### DATASET EXTRACT:
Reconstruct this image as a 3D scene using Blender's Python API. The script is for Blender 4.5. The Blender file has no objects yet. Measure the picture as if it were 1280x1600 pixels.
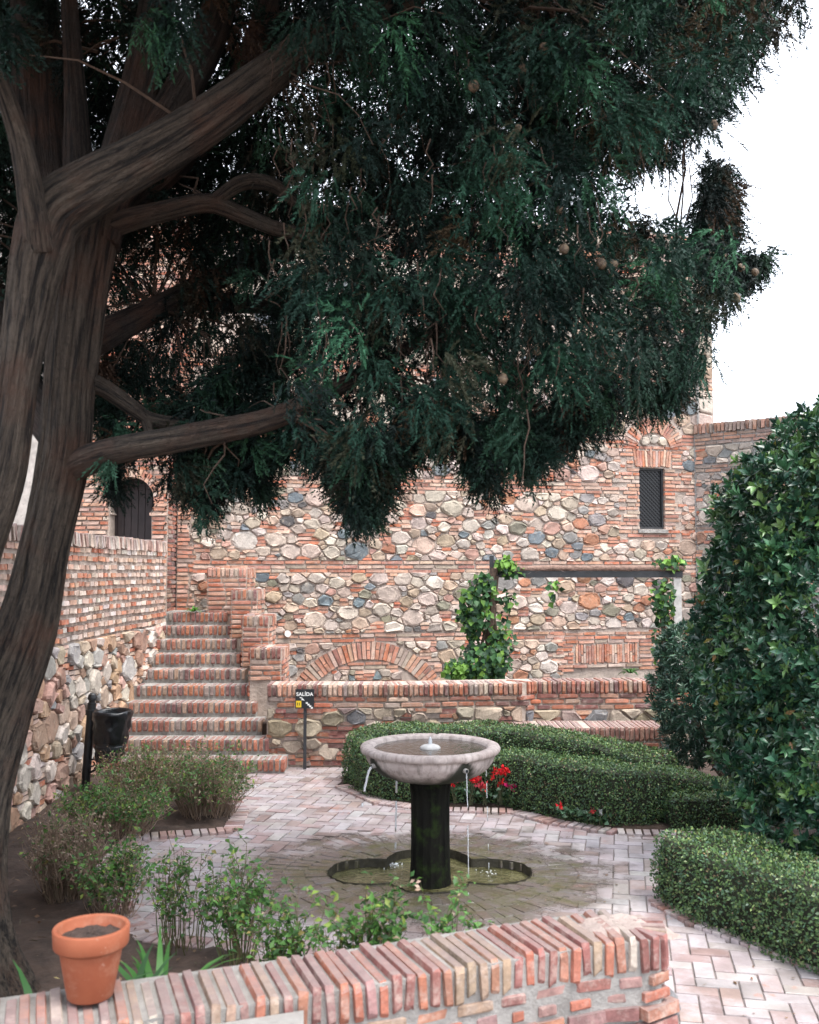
import bpy, math, random
import numpy as np
from mathutils import Vector, Matrix, noise as mnoise

R = random.Random(7)
NR = np.random.default_rng(11)
S = bpy.context.scene
COL = S.collection

# ------------------------------------------------------------------ camera
F = 1556.0                      # focal length in photo pixels (35 mm lens)
HC = 2.1                        # eye height above the paving
PITCH = math.atan(90 / F)
cam_d = bpy.data.cameras.new('camera')
cam = bpy.data.objects.new('camera', cam_d)
COL.objects.link(cam)
cam_d.sensor_fit = 'VERTICAL'
cam_d.sensor_height = 36.0
cam_d.sensor_width = 28.8
cam_d.lens = 36.0 * F / 1600.0
cam_d.clip_end = 500
cam.location = (0, 0, HC)
cam.rotation_euler = (math.pi / 2 + PITCH, 0, 0)
cam_d.dof.use_dof = True
cam_d.dof.focus_distance = 10.5
cam_d.dof.aperture_fstop = 3.5
S.camera = cam

# ------------------------------------------------------------------ light: bright overcast day
SUN_EL, SUN_AZ = math.radians(66), math.radians(128)   # sun high, behind the camera and to its right
world = bpy.data.worlds.new('World')
S.world = world
world.use_nodes = True
wn = world.node_tree
wn.nodes.clear()
w_out = wn.nodes.new('ShaderNodeOutputWorld')
w_bg = wn.nodes.new('ShaderNodeBackground')
w_sky = wn.nodes.new('ShaderNodeTexSky')
w_sky.sky_type = 'NISHITA'
w_sky.sun_disc = False
w_sky.sun_elevation = SUN_EL
w_sky.sun_rotation = SUN_AZ
w_sky.air_density = 1.5
w_sky.dust_density = 4.0
w_hs = wn.nodes.new('ShaderNodeHueSaturation')
w_hs.inputs['Saturation'].default_value = 0.12
w_mix = wn.nodes.new('ShaderNodeMix')
w_mix.data_type = 'RGBA'
w_mix.inputs[0].default_value = 0.65           # cloud cover: mostly an even pale layer
w_mix.inputs[7].default_value = (7.1, 7.7, 8.8, 1)
wn.links.new(w_sky.outputs[0], w_hs.inputs['Color'])
wn.links.new(w_hs.outputs[0], w_mix.inputs[6])
wn.links.new(w_mix.outputs[2], w_bg.inputs['Color'])
w_bg.inputs['Strength'].default_value = 0.11
wn.links.new(w_bg.outputs[0], w_out.inputs[0])

sun_d = bpy.data.lights.new('sun', 'SUN')
sun_d.energy = 1.4
sun_d.angle = math.radians(34)
sun_d.color = (1.0, 0.95, 0.88)
sun = bpy.data.objects.new('sun', sun_d)
COL.objects.link(sun)
# azimuth measured like the sky's rotation: 0 = +Y, clockwise seen from above
sd = Vector((math.sin(SUN_AZ) * math.cos(SUN_EL), math.cos(SUN_AZ) * math.cos(SUN_EL), math.sin(SUN_EL)))
sun.rotation_euler = sd.to_track_quat('Z', 'Y').to_euler()
sun.location = (6, -6, 12)

S.view_settings.view_transform = 'Standard'
S.view_settings.look = 'None'
S.view_settings.exposure = 1.95
S.view_settings.gamma = 1.0
S.view_settings.use_curve_mapping = False
S.cycles.use_denoising = True
S.cycles.max_bounces = 6
S.cycles.diffuse_bounces = 3
S.cycles.glossy_bounces = 3
S.cycles.transmission_bounces = 4

# ------------------------------------------------------------------ photo ray helpers (used to measure positions)
CP, SP = math.cos(PITCH), math.sin(PITCH)


def ray(x, y):
    cx, cz = (x - 640) / F, (800 - y) / F
    return Vector((cx, CP - cz * SP, SP + cz * CP))


def P(x, y, Y):
    d = ray(x, y)
    t = Y / d.y
    return Vector((d.x * t, Y, HC + d.z * t))


def G(x, y, z=0.0):
    d = ray(x, y)
    t = (z - HC) / d.z
    return Vector((d.x * t, d.y * t, z))


TD0, TS = 14.6, 0.25           # tower front: Y = TD0 + TS * X


def T(x, y):
    d = ray(x, y)
    t = TD0 / (d.y - TS * d.x)
    return (d.x * t, HC + d.z * t)


def project(p):
    dx, dy, dz = p[0], p[1], p[2] - HC
    f = dy * CP + dz * SP
    u = -dy * SP + dz * CP
    if f < 0.1:
        return None
    return (640 + F * dx / f, 800 - F * u / f, f)


def in_frame(p, m=30):
    q = project(p)
    return q is not None and -m < q[0] < 1280 + m and -m < q[1] < 1600 + m


# ------------------------------------------------------------------ objects
def tag(o, label=None, cat=None, group=None, kind=None):
    if label and kind is None: kind = 'thing'
    if label: o['label'] = label
    if cat: o['category'] = cat
    if group: o['group'] = group
    if kind: o['kind'] = kind
    return o


def thing(name, loc, label, cat, group=None):
    o = bpy.data.objects.new(name, None)
    o.empty_display_size = 0.1
    o.location = loc
    COL.objects.link(o)
    return tag(o, label, cat, group)


def base_of(o):
    v = Vector((0, 0, 0))
    while o is not None:
        v += o.location
        o = o.parent
    return v


def link_mesh(name, me, mat, parent=None, kind=None):
    o = bpy.data.objects.new(name, me)
    if mat is not None and not me.materials:
        me.materials.append(mat)
    o.parent = parent
    COL.objects.link(o)
    if kind: o['kind'] = kind
    return o


def np_mesh(name, verts, faces, tint=None, smooth=False, attr=None):
    """verts (n,3), faces: (m,k) array or list of tuples."""
    me = bpy.data.meshes.new(name)
    verts = np.asarray(verts, dtype=np.float32)
    if isinstance(faces, np.ndarray):
        m, k = faces.shape
        me.vertices.add(len(verts))
        me.vertices.foreach_set('co', verts.ravel())
        me.loops.add(m * k)
        me.loops.foreach_set('vertex_index', faces.astype(np.int32).ravel())
        me.polygons.add(m)
        me.polygons.foreach_set('loop_start', np.arange(0, m * k, k, dtype=np.int32))
        me.polygons.foreach_set('loop_total', np.full(m, k, dtype=np.int32))
    else:
        me.from_pydata(verts.tolist(), [], faces)
    if tint is not None:
        a = me.attributes.new('tint', 'FLOAT_COLOR', 'POINT')
        t = np.asarray(tint, dtype=np.float32)
        if t.shape[1] == 3:
            t = np.concatenate([t, np.ones((len(t), 1), np.float32)], 1)
        a.data.foreach_set('color', t.ravel())
    if attr is not None:
        a = me.attributes.new('bark', 'FLOAT_VECTOR', 'POINT')
        a.data.foreach_set('vector', np.asarray(attr, dtype=np.float32).ravel())
    if smooth:
        me.polygons.foreach_set('use_smooth', np.ones(len(me.polygons), dtype=bool))
    me.update(calc_edges=True)
    me.validate()
    return me


def add_np(name, parent, verts, faces, mat, tint=None, smooth=False, attr=None, kind=None):
    b = base_of(parent) if parent is not None else Vector((0, 0, 0))
    v = np.asarray(verts, dtype=np.float32) - np.array(b, dtype=np.float32)
    return link_mesh(name, np_mesh(name, v, faces, tint, smooth, attr), mat, parent, kind)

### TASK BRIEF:
Exactly reproduce the run of lines from the start of the listing through the line with "S.camera = cam", inclusive; pictures are not copied.

### SOLUTION TO THIS PROBLEM:
Reconstruct this image as a 3D scene using Blender's Python API. The script is for Blender 4.5. The Blender file has no objects yet. Measure the picture as if it were 1280x1600 pixels.
import bpy, math, random
import numpy as np
from mathutils import Vector, Matrix, noise as mnoise

R = random.Random(7)
NR = np.random.default_rng(11)
S = bpy.context.scene
COL = S.collection

# ------------------------------------------------------------------ camera
F = 1556.0                      # focal length in photo pixels (35 mm lens)
HC = 2.1                        # eye height above the paving
PITCH = math.atan(90 / F)
cam_d = bpy.data.cameras.new('camera')
cam = bpy.data.objects.new('camera', cam_d)
COL.objects.link(cam)
cam_d.sensor_fit = 'VERTICAL'
cam_d.sensor_height = 36.0
cam_d.sensor_width = 28.8
cam_d.lens = 36.0 * F / 1600.0
cam_d.clip_end = 500
cam.location = (0, 0, HC)
cam.rotation_euler = (math.pi / 2 + PITCH, 0, 0)
cam_d.dof.use_dof = True
cam_d.dof.focus_distance = 10.5
cam_d.dof.aperture_fstop = 3.5
S.camera = cam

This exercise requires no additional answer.